Wednesday 21 September 2011

Solar scam?

Another question is how far the electricity from these panels will get, and the answer is probably not very far. 

So, are these solar panels actually going to make any difference in the grand scheme of things?

The answer is, after considering all the considerations and taking into account all the actualities, most definitely, absolutely and categorically: maybe. 

Speaking selfishly, my immediate financial worry is how much electricity will be lost between the panels and the electricity metre, which keeps track of how much we are selling. Unlike this person in the US who found the metre running backwards, when you get solar panels in Japan, they put on two metres. One for elecricity you buy and one for electricity you sell. 

For a start, the power conditioners, which convert the DC to AC, will maybe lose 5 percent. Then there are wire losses. 

My first calculation, based on 9.12 kWatts of power going into 100 volts, i.e. 90 amps of current, passing through regular house wiring, was that it would lose about 90 Watts per metre, or one percent. If the panels produce 50,000 yens worth of electricity per month, that's 500 yen. Once it left the house, this electricity would only reach the immediate neighbourhood. Actually this estimate is wrong because I was looking at low voltage and thinner wire.

The hot water pipes, if un-insulated, would have been losing 100 watts per metre, which is comparable. In the case of hot water pipes, insulation will reduce the heat loss. In the case of electric wires, it's the opposite problem. The power is lost because they are not conducting perfectly, and so electrical insulation is our enemy. Obviously we want electrical insulation around the wires, otherwise we'll get a shock.
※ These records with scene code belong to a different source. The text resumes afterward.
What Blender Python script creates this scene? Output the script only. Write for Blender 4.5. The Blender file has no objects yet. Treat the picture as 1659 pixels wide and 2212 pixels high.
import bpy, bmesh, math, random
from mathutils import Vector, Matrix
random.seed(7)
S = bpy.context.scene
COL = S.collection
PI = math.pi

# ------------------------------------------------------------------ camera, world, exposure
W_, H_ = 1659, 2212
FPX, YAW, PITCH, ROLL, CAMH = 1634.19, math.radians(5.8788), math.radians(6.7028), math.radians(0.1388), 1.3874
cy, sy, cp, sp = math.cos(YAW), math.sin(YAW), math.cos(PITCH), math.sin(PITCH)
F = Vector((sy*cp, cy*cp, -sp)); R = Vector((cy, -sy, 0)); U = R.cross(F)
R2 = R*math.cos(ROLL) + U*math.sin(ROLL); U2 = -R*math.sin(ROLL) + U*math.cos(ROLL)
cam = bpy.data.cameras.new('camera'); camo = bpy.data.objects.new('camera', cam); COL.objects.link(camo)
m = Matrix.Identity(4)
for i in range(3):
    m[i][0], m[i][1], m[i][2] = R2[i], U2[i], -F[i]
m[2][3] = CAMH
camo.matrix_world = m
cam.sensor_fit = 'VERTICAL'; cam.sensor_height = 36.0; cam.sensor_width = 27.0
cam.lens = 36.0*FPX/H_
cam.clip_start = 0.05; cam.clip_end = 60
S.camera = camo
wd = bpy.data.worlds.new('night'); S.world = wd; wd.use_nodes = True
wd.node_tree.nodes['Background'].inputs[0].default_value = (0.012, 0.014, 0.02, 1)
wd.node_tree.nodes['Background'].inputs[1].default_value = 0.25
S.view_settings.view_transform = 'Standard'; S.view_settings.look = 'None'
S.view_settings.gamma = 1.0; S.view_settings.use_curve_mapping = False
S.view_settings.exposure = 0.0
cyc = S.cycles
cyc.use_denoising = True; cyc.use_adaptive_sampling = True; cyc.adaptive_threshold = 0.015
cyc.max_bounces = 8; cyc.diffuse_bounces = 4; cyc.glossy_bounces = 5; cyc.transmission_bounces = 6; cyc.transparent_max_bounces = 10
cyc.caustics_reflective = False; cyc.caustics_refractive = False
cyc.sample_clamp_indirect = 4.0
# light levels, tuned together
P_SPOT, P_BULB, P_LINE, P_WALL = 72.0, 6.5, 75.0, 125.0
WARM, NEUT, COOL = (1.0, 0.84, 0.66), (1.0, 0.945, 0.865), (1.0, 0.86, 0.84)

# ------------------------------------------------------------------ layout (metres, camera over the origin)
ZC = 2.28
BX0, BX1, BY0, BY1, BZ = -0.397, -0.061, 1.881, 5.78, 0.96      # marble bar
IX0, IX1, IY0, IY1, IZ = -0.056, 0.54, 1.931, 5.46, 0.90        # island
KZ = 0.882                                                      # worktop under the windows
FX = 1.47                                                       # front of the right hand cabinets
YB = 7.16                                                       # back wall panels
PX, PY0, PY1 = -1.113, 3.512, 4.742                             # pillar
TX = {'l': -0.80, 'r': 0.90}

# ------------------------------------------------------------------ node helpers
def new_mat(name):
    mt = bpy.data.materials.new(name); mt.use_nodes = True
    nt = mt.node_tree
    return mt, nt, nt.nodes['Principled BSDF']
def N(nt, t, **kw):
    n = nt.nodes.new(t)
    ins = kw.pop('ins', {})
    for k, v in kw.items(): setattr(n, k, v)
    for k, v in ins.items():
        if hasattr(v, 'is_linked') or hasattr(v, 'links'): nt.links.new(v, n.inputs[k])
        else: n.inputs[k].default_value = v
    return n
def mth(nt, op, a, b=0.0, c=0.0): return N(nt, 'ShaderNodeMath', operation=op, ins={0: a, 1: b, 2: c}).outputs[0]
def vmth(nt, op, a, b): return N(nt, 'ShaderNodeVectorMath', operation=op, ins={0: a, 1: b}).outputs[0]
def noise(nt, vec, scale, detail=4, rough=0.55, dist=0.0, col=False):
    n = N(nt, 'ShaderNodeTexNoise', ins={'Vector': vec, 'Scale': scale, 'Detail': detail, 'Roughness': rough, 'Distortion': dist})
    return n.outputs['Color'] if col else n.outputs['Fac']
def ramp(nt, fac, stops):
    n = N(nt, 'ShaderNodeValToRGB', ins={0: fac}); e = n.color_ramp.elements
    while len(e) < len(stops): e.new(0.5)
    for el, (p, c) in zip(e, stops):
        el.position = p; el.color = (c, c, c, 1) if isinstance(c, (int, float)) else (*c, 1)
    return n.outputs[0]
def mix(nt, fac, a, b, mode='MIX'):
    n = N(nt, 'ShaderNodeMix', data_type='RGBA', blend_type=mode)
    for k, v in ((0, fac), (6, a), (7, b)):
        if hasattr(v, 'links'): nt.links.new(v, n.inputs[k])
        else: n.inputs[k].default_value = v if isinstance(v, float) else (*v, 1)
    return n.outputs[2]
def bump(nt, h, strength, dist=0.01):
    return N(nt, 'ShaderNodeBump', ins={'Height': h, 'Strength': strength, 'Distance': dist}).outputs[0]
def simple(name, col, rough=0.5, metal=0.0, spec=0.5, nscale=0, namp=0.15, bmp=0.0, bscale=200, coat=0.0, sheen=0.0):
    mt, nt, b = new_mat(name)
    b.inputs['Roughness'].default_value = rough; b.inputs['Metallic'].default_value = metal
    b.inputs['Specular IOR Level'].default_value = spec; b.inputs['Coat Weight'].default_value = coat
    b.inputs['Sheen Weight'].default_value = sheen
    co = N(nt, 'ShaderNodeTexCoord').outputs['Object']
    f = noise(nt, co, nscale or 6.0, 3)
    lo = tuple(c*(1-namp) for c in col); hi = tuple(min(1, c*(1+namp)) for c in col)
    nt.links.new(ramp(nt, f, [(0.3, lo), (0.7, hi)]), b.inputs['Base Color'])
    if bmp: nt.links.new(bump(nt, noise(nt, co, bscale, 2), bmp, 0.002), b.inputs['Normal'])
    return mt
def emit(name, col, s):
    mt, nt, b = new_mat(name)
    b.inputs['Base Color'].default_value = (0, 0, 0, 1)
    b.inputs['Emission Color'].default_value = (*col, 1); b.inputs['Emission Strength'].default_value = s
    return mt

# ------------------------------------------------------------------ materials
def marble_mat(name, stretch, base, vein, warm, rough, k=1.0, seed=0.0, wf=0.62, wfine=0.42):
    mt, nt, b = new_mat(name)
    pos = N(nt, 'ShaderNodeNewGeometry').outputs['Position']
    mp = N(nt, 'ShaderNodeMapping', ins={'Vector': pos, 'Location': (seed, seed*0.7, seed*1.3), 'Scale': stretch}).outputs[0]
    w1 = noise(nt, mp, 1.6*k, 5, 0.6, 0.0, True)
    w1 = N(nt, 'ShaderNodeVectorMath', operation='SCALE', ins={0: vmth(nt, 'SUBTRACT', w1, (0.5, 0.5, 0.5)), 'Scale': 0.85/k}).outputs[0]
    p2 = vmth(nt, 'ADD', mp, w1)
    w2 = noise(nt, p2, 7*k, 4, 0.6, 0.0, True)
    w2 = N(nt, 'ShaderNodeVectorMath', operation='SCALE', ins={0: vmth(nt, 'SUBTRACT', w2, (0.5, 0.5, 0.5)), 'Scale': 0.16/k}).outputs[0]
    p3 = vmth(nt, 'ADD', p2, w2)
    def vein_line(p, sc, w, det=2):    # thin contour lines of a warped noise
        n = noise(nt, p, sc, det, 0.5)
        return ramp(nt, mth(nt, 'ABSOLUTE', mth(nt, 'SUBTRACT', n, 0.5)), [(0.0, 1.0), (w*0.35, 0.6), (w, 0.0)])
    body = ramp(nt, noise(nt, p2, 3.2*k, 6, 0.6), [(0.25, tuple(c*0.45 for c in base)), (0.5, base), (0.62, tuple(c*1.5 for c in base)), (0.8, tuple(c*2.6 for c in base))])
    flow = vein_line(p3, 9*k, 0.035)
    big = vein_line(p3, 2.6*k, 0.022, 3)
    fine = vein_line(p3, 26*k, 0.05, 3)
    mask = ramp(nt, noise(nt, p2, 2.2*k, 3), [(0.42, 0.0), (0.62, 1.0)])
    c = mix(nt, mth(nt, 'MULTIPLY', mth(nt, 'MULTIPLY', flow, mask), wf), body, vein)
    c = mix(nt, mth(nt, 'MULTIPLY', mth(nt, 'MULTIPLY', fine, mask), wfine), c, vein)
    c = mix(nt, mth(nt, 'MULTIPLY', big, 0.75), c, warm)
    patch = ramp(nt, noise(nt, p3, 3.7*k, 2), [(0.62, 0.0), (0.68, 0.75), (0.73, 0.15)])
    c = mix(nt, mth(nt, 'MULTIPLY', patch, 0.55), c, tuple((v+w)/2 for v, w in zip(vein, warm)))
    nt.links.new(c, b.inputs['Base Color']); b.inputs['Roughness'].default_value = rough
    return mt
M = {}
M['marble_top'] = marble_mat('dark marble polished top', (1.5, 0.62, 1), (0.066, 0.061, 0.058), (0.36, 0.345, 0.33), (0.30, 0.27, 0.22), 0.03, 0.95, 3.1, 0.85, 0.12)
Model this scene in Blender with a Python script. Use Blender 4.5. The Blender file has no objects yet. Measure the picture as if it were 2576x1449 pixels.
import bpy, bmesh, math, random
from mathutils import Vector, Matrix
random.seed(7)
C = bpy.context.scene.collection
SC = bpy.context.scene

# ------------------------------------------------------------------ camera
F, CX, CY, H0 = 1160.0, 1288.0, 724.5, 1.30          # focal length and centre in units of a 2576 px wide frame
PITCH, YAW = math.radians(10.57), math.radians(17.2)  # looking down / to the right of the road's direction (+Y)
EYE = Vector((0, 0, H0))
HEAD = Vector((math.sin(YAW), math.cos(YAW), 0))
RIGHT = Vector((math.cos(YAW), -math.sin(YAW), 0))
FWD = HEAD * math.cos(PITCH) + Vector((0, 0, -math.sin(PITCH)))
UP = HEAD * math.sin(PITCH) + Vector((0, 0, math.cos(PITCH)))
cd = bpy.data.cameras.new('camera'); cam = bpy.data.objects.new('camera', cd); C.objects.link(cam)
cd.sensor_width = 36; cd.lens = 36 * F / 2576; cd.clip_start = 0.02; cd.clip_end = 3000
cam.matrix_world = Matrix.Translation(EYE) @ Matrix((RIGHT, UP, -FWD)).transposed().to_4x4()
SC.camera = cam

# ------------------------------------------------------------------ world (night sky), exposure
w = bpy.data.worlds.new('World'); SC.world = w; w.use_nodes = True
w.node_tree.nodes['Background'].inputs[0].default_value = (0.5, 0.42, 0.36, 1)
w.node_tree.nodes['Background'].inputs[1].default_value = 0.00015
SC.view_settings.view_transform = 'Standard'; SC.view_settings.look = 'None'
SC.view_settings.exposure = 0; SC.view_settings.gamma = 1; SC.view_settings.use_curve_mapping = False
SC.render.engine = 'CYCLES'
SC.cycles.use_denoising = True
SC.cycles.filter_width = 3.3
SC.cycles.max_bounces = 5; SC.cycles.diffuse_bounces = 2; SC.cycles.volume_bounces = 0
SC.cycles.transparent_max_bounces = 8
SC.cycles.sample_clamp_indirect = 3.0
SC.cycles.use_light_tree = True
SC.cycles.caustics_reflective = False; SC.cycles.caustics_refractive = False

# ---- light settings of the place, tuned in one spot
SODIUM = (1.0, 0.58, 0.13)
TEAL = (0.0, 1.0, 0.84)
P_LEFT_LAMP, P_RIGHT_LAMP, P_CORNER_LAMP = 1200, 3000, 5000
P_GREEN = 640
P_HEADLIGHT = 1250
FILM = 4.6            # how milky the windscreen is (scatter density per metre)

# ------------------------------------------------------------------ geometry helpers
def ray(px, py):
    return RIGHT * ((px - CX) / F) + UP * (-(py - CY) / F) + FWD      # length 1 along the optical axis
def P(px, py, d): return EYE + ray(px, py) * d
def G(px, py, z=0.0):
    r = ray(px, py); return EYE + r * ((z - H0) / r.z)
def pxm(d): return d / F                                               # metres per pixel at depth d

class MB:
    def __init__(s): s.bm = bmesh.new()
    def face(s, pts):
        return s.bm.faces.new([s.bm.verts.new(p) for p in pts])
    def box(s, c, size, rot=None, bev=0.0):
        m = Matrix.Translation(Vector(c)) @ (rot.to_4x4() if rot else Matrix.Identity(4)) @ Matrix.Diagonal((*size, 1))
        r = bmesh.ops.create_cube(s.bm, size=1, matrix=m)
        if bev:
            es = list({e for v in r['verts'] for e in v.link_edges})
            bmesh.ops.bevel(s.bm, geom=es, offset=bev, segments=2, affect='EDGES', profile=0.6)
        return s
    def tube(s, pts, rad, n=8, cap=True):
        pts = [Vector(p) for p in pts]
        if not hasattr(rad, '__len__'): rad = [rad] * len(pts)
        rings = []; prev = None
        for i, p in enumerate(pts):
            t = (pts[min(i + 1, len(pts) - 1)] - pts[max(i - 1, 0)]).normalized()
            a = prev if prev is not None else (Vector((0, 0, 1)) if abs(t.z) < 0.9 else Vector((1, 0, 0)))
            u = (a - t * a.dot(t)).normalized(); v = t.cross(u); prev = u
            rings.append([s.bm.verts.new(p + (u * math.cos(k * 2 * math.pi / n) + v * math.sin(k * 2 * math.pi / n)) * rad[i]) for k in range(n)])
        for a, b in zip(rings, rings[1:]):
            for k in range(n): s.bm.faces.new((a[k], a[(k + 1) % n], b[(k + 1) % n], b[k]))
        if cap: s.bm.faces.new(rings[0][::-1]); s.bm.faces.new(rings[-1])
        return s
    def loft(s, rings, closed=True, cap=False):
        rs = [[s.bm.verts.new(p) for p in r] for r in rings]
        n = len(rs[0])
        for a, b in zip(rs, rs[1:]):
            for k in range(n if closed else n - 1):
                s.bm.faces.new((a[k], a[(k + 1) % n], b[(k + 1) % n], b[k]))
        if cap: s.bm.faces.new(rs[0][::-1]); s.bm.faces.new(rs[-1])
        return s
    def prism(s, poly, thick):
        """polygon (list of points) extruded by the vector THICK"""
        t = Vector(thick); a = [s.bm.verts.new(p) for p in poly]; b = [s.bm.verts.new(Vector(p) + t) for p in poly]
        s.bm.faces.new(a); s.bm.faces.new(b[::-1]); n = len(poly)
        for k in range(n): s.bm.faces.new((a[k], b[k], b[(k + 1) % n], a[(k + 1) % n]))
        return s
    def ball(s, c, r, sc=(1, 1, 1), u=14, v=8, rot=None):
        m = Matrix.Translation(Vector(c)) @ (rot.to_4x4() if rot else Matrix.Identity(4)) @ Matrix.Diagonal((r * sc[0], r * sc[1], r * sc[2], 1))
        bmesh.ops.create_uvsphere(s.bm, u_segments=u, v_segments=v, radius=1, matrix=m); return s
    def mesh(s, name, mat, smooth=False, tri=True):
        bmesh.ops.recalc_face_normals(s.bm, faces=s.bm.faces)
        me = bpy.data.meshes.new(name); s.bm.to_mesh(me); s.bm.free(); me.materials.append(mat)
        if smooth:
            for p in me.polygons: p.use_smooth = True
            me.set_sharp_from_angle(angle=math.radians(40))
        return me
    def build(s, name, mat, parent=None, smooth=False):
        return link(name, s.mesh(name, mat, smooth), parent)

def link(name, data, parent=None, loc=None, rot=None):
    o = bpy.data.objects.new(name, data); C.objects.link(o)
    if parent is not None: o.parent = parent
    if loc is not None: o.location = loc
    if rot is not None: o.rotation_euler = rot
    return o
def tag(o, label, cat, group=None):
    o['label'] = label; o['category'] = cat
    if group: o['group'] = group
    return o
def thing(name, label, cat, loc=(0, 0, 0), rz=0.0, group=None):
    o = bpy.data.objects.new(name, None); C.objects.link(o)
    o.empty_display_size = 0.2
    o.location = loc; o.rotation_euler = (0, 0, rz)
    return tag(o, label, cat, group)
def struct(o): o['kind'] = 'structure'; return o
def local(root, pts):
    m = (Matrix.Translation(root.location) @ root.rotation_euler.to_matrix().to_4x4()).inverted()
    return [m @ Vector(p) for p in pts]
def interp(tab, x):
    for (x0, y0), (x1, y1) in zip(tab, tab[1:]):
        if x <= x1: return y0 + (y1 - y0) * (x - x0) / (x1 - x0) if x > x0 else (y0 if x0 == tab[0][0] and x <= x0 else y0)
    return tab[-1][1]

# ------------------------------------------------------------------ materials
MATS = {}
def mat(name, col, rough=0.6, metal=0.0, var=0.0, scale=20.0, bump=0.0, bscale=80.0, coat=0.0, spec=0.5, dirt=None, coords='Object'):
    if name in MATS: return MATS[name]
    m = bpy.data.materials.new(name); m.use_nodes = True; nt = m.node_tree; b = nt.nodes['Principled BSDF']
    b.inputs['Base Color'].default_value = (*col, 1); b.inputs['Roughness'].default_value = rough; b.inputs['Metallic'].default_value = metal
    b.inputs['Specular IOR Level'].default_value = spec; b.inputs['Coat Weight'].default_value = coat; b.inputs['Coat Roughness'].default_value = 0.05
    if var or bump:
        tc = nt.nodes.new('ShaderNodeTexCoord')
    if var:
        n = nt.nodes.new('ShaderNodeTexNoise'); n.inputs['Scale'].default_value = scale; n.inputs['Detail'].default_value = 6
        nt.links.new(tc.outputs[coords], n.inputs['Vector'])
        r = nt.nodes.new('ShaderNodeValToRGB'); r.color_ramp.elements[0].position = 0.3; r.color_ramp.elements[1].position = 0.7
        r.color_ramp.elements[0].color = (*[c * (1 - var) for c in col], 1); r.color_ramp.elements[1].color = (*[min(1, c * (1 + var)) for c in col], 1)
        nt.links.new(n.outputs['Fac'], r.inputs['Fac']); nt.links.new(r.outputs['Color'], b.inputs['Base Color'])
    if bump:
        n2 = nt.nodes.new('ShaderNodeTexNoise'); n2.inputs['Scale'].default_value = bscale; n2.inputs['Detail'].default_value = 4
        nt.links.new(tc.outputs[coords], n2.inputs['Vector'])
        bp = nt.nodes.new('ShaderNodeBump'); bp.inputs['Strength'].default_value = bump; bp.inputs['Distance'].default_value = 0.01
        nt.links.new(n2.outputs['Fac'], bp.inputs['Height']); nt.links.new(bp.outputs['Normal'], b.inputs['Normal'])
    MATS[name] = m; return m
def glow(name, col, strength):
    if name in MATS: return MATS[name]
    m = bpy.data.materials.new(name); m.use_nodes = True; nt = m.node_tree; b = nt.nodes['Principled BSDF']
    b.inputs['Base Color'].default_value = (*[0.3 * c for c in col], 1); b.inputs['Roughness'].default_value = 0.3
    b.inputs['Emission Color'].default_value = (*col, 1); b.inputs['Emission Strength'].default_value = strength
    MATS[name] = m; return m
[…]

The answer was wrong, but I think the science was right in my calculation. Based on Ohm's law, V = IR, we can see that the voltage drop over a metre of wire is going to depend on the current running through it. This is why electricity is sent over long distances at very high voltages. The power lost is determined by Joule's law, P = VI, and as V = IR, we get P = I2 R. For the same transmission power, doubling the voltage will halve the current. Halving the current will mean a quartering of power losses. 

In my first estimate, losing 1% every metre of cable, the electricity from my house would not get past the neighbourhood. 

Actually, the voltage is going out at 200 volts in thicker wire--22 square millimetres, which has a resistance of 0.008 ohms--and the power loss is about 1.6 watts per metre. So the electricity from the house would reach about 4 km, i.e. the other side of Matsumoto city centre and a living, working and shopping population of at least 100,000. 

Even if the electricity from these panels does not get very far, the panels will mean that less electricity comes into the neighbourhood. That electricity would be coming from dams, thermal, or nuclear power stations hundreds of kilometers away. Nagano prefecture has several dams, but almost all of them belong to Tokyo Electric, and consumers in Nagano don't even see the electricity coming from them, or going to them. Two of Chubu Denryoku's dams are on Tenryu river 100 km away. One is 50 and the other 100 Mega watts; in total 0.3% of Chu-den's capacity. The thermal power stations are all further away.

But, long distance transmission is typically hundreds of thousands of Volts. This has traditionally been done in AC, going back to the current wars of the 1880s and Edison's fried elephants. You can see a picture, the caption of which is "Edison am Phonographen. (Nach einer Phonographie)". My German's not very good, but this probably means: "Edison pissed off. (At losing current wars to arch-rival Tesla)"
 

AC voltage switchers have been around for a long time, but DC voltage switchers are relatively new. Long distance DC transmission is possible, and would make sense for large-scale solar farms. 

But if the electricity were being transmitted at 200 kv, that's a thousand times more voltage, a thousand times less current and a million times less power loss for each metre of cable. So the electric companies lose the same in a km of their cables as I do in a millimetre of mine. For each metre of cable in my house, they could send electricity to Tokyo and back.

Of course they have to get the voltage up and down, which has its own losses, and when long-distance AC power cables reach a town or village, the voltage is stepped down to one or two hundred volts, which can be used in houses, offices or factories, so it will lose at the same rate on the local grid as electricity from domestic solar panels.

This kind of small scale production is still rather new, and goes against Tesla's model of big production and distant transmission. This model has allowed dirty power stations, first coal then nuclear, to be built far away from centres of population. A big problem with AC is that it cannot be stored, and must be there when the power is switched on. Rather than energy that can be saved, it is power that must be used. DC can be stored in batteries; technology that is developing rapidly now that most people have one in the phone in their pocket. The only kind of AC storage available is when hydroelectric dams are used to pump water up a hill when there is excess supply, and let it down when there is excess demand. 

Another issue, for another blog, is the variability of output from the panels, especially on partly cloudy days, when it could rapidly change as the sun goes behind and emerges from clouds, and what can be done about that.